From the listing below, pull each line that includes "back".

==== Dataset content ====

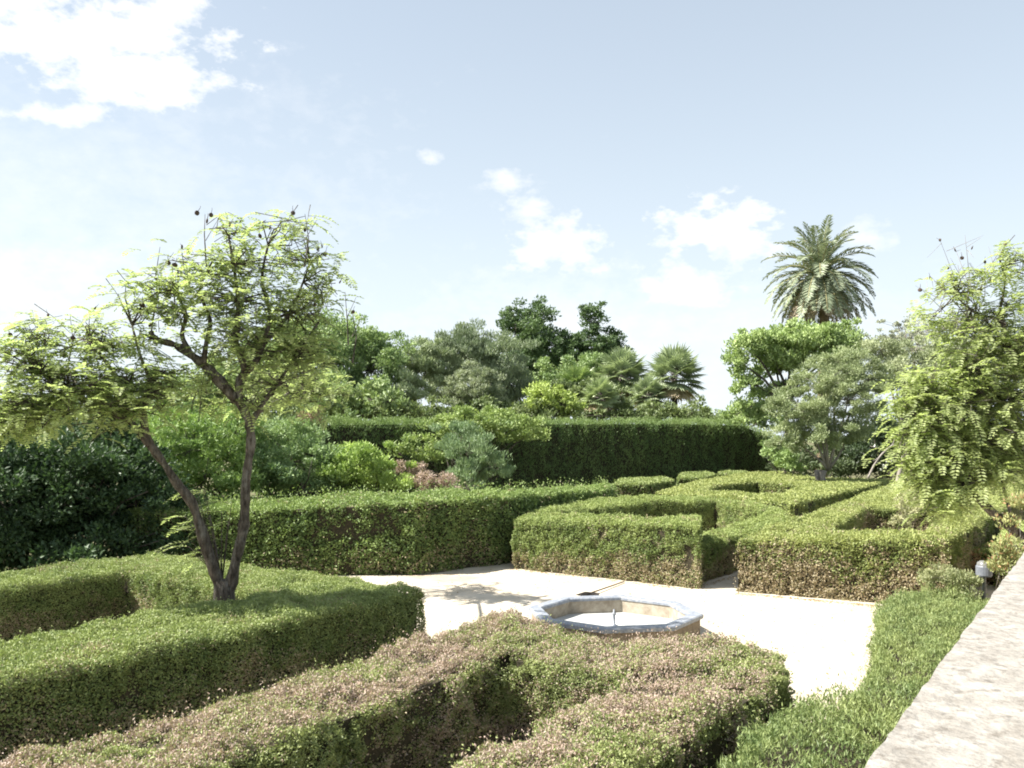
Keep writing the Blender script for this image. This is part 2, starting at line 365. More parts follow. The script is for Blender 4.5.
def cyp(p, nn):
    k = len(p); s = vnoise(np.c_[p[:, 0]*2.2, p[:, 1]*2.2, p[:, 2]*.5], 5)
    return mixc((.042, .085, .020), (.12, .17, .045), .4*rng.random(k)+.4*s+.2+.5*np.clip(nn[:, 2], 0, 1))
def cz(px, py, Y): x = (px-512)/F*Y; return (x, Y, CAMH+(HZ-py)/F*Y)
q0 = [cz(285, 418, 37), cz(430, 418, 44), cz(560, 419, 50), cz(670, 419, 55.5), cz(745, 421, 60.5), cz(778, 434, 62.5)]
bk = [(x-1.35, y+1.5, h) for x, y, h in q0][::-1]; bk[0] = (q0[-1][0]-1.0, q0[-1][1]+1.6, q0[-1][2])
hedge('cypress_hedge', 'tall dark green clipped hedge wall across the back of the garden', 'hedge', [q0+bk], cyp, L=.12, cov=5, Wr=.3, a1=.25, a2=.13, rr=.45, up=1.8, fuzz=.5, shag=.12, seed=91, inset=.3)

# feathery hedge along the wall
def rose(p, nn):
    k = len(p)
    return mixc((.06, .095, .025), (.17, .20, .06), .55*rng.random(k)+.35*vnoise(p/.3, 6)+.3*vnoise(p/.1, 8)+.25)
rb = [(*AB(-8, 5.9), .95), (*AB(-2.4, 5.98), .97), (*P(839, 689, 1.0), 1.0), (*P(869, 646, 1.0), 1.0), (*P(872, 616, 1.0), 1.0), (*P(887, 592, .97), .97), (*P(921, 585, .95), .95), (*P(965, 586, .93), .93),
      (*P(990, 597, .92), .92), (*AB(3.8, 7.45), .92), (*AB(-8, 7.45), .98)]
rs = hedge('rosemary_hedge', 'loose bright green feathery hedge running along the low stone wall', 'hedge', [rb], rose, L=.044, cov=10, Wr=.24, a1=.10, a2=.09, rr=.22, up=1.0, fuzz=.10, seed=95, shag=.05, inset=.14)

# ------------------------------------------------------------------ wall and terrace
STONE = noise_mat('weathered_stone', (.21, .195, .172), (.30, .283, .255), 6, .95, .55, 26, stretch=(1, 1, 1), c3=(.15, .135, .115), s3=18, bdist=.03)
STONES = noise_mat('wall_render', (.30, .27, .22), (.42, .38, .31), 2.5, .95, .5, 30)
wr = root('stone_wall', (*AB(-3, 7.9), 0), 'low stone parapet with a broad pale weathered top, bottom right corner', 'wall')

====
==== Dataset content ====

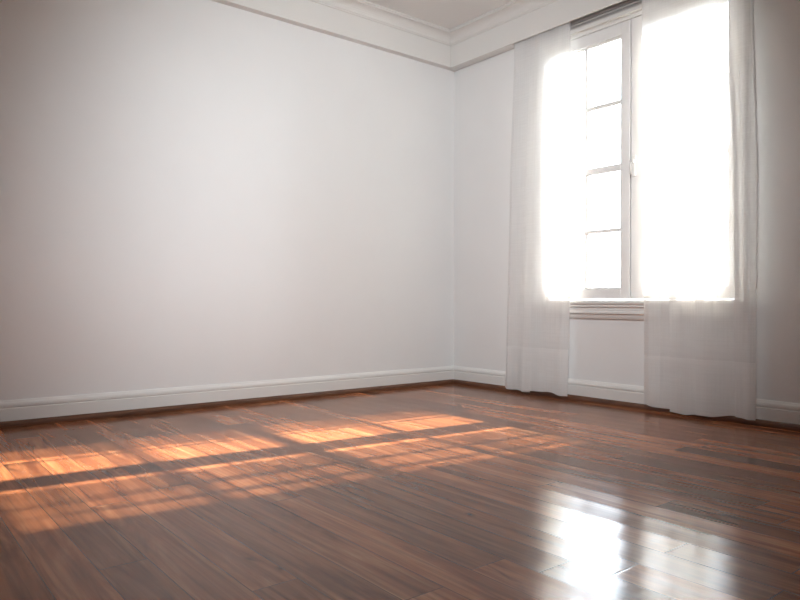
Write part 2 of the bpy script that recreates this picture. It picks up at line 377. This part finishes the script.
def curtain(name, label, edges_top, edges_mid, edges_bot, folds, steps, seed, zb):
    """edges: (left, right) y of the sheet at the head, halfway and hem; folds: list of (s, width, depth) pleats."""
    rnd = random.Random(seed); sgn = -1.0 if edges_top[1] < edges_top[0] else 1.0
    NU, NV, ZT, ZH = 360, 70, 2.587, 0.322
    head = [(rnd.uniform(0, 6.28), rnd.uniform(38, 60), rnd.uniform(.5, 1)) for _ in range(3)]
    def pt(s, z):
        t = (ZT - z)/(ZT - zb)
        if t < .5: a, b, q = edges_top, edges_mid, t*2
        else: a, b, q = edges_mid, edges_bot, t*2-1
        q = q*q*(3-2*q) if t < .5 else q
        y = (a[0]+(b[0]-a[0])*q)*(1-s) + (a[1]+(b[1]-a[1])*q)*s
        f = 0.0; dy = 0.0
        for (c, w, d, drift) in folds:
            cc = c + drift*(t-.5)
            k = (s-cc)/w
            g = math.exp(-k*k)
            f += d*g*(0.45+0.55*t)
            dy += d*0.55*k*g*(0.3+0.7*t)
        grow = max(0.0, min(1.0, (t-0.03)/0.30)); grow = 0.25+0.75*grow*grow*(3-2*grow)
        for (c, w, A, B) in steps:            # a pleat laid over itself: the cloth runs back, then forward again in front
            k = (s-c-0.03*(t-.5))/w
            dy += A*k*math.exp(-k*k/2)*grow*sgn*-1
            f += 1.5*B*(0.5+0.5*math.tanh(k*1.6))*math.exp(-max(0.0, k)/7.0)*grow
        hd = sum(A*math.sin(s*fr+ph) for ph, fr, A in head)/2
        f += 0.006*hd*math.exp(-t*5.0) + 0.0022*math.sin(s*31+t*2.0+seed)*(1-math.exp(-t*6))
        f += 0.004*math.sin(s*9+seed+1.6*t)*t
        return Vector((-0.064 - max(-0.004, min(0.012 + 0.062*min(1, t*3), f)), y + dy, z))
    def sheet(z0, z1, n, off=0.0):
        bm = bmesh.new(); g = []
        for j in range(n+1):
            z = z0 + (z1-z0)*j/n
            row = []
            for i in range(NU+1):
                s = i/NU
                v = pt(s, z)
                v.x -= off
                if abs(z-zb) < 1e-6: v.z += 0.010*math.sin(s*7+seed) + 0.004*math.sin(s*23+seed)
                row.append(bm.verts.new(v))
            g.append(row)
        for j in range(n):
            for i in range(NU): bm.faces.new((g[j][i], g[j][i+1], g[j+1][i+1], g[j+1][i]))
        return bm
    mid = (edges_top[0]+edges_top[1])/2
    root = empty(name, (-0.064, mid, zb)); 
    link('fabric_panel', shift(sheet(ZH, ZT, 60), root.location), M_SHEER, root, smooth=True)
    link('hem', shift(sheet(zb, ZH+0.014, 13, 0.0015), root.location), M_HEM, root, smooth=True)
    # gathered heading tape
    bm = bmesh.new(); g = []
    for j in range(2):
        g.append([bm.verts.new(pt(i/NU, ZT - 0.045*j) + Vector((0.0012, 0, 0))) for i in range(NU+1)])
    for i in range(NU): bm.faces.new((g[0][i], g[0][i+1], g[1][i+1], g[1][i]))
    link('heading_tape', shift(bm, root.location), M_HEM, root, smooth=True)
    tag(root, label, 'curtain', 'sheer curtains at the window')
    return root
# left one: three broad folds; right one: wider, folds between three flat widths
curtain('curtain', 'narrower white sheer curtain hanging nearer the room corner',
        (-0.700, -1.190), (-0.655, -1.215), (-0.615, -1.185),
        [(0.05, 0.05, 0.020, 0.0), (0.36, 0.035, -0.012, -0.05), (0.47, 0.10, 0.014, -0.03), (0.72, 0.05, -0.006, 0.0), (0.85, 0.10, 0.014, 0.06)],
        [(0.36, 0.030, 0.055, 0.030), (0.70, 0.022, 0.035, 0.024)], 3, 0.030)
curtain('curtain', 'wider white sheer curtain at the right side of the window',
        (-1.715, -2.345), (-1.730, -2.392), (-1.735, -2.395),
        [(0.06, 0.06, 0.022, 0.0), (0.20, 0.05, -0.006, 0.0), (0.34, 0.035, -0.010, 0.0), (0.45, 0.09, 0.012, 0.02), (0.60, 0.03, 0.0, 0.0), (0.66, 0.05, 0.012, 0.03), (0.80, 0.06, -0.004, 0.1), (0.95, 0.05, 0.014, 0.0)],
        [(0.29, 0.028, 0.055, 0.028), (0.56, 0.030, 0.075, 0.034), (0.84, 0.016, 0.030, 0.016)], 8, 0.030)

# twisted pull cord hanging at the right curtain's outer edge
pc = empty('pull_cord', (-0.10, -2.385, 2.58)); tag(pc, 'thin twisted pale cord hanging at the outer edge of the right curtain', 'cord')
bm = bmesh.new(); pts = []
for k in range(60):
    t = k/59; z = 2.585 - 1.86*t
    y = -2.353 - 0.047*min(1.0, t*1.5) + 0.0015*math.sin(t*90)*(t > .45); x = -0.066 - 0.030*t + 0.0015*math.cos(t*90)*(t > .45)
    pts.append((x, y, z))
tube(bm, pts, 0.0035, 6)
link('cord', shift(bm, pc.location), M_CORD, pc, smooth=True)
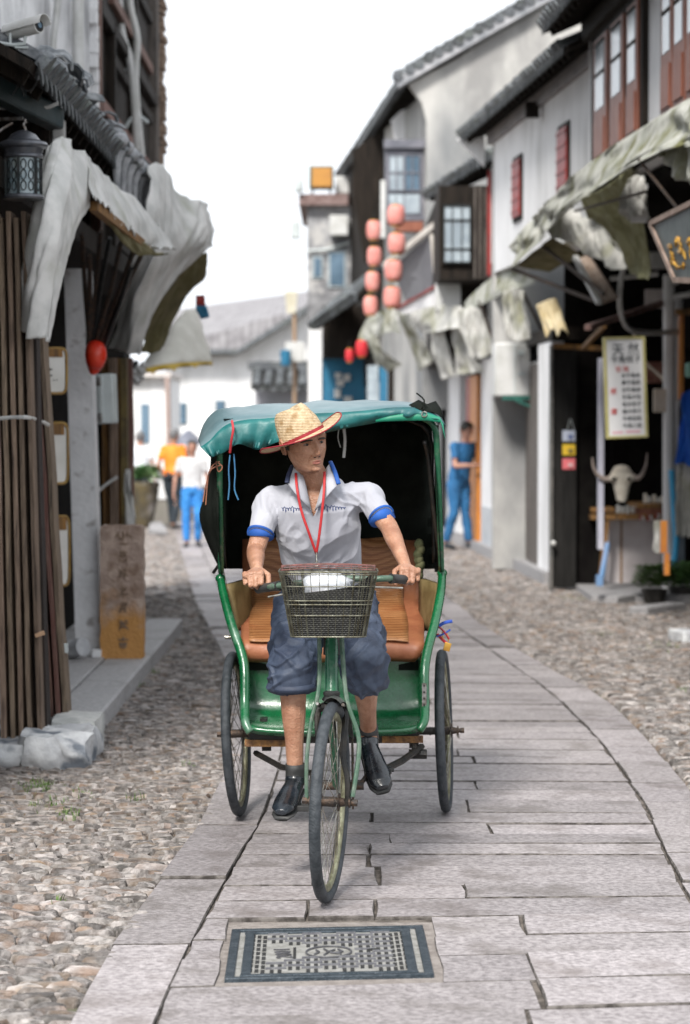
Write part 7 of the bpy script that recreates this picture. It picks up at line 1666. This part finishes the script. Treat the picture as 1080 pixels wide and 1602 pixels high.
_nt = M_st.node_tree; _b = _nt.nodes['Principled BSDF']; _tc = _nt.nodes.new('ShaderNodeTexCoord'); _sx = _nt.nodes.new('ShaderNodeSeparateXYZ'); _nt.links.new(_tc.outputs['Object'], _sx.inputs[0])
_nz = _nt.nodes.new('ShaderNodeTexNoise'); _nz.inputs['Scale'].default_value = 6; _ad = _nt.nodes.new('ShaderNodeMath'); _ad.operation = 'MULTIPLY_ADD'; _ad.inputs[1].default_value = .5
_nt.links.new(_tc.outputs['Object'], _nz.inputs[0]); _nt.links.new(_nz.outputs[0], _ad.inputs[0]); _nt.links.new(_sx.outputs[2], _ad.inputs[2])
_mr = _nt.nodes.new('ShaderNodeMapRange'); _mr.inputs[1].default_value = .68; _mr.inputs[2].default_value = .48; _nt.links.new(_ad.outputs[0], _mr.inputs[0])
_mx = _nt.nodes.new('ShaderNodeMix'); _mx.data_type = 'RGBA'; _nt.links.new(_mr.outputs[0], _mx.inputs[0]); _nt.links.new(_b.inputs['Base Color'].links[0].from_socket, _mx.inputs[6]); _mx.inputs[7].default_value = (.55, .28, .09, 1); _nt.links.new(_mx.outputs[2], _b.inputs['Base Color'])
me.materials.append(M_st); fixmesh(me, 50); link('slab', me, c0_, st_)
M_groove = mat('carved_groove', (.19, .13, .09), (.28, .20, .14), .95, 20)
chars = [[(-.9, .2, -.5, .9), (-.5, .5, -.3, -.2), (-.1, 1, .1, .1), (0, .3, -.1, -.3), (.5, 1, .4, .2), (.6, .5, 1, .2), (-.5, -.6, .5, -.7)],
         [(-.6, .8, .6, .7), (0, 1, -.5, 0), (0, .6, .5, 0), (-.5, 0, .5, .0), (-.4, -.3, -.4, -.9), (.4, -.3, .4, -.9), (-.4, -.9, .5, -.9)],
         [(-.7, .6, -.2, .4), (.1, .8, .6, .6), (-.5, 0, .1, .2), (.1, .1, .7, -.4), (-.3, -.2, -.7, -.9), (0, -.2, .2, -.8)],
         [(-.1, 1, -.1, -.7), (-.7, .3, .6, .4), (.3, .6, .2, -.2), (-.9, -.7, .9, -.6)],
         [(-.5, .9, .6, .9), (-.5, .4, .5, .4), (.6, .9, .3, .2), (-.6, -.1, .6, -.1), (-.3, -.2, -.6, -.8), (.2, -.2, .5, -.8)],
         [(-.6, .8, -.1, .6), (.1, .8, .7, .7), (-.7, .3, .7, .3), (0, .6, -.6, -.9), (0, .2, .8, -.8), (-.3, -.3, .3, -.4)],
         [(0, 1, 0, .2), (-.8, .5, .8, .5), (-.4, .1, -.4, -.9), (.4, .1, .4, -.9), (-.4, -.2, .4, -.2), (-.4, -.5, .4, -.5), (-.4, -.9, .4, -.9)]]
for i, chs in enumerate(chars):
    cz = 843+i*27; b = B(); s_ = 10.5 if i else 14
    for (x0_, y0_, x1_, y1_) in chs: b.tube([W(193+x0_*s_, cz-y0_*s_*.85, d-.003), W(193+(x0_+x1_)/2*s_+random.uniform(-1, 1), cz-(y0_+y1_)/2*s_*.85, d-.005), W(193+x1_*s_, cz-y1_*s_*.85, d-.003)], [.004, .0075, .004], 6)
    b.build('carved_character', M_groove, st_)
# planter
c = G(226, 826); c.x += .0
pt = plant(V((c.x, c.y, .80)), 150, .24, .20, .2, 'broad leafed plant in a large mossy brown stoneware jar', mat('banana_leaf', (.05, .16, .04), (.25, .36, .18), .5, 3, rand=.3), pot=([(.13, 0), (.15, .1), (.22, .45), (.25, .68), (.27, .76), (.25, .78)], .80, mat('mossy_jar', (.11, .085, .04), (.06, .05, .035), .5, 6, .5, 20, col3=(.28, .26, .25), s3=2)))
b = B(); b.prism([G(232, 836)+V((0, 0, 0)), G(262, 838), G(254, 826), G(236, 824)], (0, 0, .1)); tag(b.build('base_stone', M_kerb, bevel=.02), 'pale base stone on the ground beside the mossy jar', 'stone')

====

**Exercise response**
hedge('cypress_hedge', 'tall dark green clipped hedge wall across the back of the garden', 'hedge', [q0+bk], cyp, L=.12, cov=5, Wr=.3, a1=.25, a2=.13, rr=.45, up=1.8, fuzz=.5, shag=.12, seed=91, inset=.3)
        for (c, w, A, B) in steps:            # a pleat laid over itself: the cloth runs back, then forward again in front